Se ha dicho muchas veces que Madrid es el mejor puerto de mar de España. Aparte de por la cantidad de pescado que llega (Mercamadrid es la segunda lonja de pescado del mundo, sólo por detrás de la de Tokio), su riqueza es la variedad: viene de todas las costas.

Ya Julio Camba había escrito que Madrid no está más lejos del Atlántico para no acercarse demasiado al Mediterráneo; a lo mejor es al revés, quiere estar a distancia razonable de cualquier costa para abastecerse en todas. Cómo sería posible, si no, que en el mostrador de la misma pescadería se ofrezcan besugos capturados en el Cantábrico junto a otros subastados en Tarifa.

Bien, hace unos días visitamos nuestra pescadería habitual, en el barrio de Chamberí. Tras adquirir un buen trozo de congrio, de la parte abierta, que es la comestible, vimos en el mostrador un par de pargos que parecían estar pidiendo que los llevásemos con nosotros. Tenían un aspecto magnífico. No lo dudamos más que unos segundos, y adquirimos el más pequeño, sobre un kilo, rojo brillante, de ojos negros.

El pargo pertenece a una familia ilustrísima, la de los espáridos, que comparte con parientes tan deliciosos como el besugo, la dorada, el dentón, el sargo, la sama, la urta (vale hurta y, en Canarias, sama roquera).

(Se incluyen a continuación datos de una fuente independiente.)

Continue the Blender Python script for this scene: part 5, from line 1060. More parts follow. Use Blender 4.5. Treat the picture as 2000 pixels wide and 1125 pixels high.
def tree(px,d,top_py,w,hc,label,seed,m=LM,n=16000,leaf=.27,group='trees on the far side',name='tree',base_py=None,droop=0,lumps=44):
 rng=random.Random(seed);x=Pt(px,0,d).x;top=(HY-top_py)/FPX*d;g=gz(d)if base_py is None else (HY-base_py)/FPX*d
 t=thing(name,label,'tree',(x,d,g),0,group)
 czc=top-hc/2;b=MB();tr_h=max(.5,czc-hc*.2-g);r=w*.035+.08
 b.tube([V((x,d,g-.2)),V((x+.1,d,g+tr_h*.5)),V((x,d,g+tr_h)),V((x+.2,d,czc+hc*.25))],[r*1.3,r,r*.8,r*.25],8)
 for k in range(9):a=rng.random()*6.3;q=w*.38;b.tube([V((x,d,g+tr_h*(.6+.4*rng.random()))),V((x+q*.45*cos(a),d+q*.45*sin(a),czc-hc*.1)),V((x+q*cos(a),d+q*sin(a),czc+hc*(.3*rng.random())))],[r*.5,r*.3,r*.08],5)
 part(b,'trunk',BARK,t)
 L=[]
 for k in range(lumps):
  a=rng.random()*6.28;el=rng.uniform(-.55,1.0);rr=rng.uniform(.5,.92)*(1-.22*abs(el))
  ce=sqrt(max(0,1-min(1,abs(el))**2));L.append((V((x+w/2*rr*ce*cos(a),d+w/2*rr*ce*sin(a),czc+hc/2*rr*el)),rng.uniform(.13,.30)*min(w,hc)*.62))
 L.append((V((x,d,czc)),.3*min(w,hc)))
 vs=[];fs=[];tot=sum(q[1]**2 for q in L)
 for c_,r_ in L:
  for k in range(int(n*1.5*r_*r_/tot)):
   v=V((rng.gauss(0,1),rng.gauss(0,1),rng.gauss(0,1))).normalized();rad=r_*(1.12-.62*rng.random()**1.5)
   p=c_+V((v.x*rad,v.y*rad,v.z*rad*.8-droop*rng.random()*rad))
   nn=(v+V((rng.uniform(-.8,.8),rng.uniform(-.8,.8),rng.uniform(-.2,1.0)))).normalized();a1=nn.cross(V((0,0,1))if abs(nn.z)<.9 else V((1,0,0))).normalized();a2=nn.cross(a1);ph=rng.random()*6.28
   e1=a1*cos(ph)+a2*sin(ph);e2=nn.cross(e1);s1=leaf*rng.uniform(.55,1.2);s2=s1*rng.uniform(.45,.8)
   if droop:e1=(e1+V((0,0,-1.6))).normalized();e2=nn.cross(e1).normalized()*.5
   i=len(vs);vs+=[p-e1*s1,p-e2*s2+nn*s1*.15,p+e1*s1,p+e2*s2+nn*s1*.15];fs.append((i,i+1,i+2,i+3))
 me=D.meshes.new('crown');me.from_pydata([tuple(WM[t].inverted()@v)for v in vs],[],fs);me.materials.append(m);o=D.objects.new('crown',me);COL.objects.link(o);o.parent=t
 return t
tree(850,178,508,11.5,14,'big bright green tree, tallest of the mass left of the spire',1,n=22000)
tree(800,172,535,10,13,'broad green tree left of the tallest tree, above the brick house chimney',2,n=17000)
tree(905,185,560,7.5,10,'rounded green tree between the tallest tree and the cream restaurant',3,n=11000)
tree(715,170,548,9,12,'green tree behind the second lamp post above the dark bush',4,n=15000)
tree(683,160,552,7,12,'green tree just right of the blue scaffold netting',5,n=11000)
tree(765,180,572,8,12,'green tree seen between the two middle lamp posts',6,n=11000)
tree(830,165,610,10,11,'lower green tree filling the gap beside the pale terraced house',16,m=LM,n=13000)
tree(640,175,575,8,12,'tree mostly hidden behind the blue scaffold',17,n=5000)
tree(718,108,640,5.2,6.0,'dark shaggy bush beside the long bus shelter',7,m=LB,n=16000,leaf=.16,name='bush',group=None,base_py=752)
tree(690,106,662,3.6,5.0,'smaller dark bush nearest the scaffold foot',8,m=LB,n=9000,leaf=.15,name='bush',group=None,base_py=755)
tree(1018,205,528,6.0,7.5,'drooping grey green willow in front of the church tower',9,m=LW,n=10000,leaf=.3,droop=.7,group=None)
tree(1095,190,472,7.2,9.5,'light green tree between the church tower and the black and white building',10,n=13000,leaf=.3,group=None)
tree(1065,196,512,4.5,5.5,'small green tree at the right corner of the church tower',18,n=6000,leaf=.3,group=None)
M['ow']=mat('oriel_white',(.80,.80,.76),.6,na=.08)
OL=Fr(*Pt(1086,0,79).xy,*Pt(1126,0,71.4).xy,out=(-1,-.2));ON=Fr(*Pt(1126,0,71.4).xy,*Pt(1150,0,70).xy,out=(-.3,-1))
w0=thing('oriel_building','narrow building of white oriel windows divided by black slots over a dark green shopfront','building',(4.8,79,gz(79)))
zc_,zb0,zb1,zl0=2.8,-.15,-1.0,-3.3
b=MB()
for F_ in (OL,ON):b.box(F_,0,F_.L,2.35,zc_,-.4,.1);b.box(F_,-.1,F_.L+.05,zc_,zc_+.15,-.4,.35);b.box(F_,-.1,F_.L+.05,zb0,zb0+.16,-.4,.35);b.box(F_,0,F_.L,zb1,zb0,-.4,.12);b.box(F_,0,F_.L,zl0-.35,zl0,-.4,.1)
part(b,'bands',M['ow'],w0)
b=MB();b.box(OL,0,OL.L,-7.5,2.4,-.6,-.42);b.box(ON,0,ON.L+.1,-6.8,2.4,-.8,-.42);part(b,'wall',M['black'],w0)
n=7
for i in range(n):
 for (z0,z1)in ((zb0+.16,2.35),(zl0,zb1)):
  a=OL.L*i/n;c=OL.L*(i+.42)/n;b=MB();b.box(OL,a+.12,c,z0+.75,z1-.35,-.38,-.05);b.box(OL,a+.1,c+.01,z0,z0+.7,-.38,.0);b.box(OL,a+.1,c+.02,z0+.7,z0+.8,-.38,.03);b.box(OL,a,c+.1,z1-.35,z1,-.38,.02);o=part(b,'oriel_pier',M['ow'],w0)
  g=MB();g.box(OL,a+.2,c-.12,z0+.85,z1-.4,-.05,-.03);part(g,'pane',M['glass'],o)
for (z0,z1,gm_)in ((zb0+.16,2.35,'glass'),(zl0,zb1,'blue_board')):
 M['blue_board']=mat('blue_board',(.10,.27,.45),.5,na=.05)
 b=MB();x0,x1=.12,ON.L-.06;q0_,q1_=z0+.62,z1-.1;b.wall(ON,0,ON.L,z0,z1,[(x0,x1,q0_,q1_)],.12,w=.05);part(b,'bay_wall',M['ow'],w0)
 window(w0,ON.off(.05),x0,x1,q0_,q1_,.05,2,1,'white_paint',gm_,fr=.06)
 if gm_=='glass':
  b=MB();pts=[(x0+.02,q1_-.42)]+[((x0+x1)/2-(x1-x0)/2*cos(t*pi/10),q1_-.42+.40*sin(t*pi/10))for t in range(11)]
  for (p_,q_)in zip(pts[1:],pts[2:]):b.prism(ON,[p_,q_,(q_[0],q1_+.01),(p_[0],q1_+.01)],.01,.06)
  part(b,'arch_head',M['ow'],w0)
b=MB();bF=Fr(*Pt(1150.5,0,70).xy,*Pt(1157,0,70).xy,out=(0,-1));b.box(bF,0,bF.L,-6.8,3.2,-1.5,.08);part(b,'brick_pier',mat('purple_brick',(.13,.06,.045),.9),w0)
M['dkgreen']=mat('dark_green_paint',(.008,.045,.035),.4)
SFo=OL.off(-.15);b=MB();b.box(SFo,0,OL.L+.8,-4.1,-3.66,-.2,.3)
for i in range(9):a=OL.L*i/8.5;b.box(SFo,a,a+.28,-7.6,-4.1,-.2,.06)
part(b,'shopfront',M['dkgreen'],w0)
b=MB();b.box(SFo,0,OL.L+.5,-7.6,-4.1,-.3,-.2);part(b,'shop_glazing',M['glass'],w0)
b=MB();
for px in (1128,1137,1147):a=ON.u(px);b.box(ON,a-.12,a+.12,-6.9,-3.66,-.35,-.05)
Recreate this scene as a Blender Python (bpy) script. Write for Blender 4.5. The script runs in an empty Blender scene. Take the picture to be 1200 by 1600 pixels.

Una serie de pescados "de fiesta", que encierran unos sabores exquisitos, fruto en gran parte de la presencia de crustáceos en su dieta; el sargo, por ejemplo, es capaz de comer percebes, gracias a la fuerza de sus dientes, que llamamos "de fumador" por su color amarillo. Bien, el pargo también come marisco, así que...

Pedimos al pescadero que abriese en libro nuestro pargo. Libre de estorbos menores (espina dorsal, interioridades...) llegó a casa. Se lavó (no hagan caso a quienes les digan que no hay que lavar el pescado en agua dulce) y se saló. Por otra parte, con unas pinzas se le extrajeron todas sus espinas: mejor que no lleguen a la mesa.

Cortamos en medallones un par de patatas, y las pusimos a cocer con una hojita de laurel y un par de dientes de ajo: mejoran lo suyo. Las retiramos antes de que estuvieran en su punto, las escurrimos y las depositamos en el fondo de la fuente en la que el pescado iría al horno.

Por otro lado, sofreímos cebolla en juliana; cuando empezó a ponerse transparente, añadimos tomate (sin piel) en dados, y dejamos que todo compotase diez minutos, espolvoreando al final un poco de perejil picado. Añadimos esta compota a las patatas, y al horno, para, por un lado, terminar de hacerlas y, por otro, darle al horno la temperatura necesaria para recibir al pargo.

Rociamos esta "cama" con un poco de ese aceite perfumado con ajo y guindilla que siempre tenemos a mano en casa, y dejamos que se hiciera unos cinco minutos. Al cabo de ese tiempo, depositamos cariñosamente encima nuestro pargo, abierto, con la piel hacia abajo, y lo hicimos, con el horno ya en condiciones, entre cinco y seis minutos. No precisa más, ni se merece menos.

Resultó perfecto. Lo acompañamos con un albariño reposado, un excelente "tercer año" de Fefiñanes, del Salnés. El pescado mantenía su sabor propio, notorio, mientras que la guarnición aportaba un toque de acidez (el tomate) y un apunte de picardía (el aceite aromatizado). Un conjunto armónico, delicioso.

Y es que al mostrador de la pescadería hay que llegar con los ojos (y la nariz) bien abiertos, y con el espíritu dispuesto a la aventura, alejado de la rutina. Que puede ir uno pensando en lenguados... y volver sin ellos, pero con un pargo como el nuestro, un chicharro de exposición o, quién sabe, unas sardinas que todavía creen que están en el Cantábrico. Fíjense bien, piensen rápido... y procedan. Ya verán cuántas alegrías puede darles su pescadero.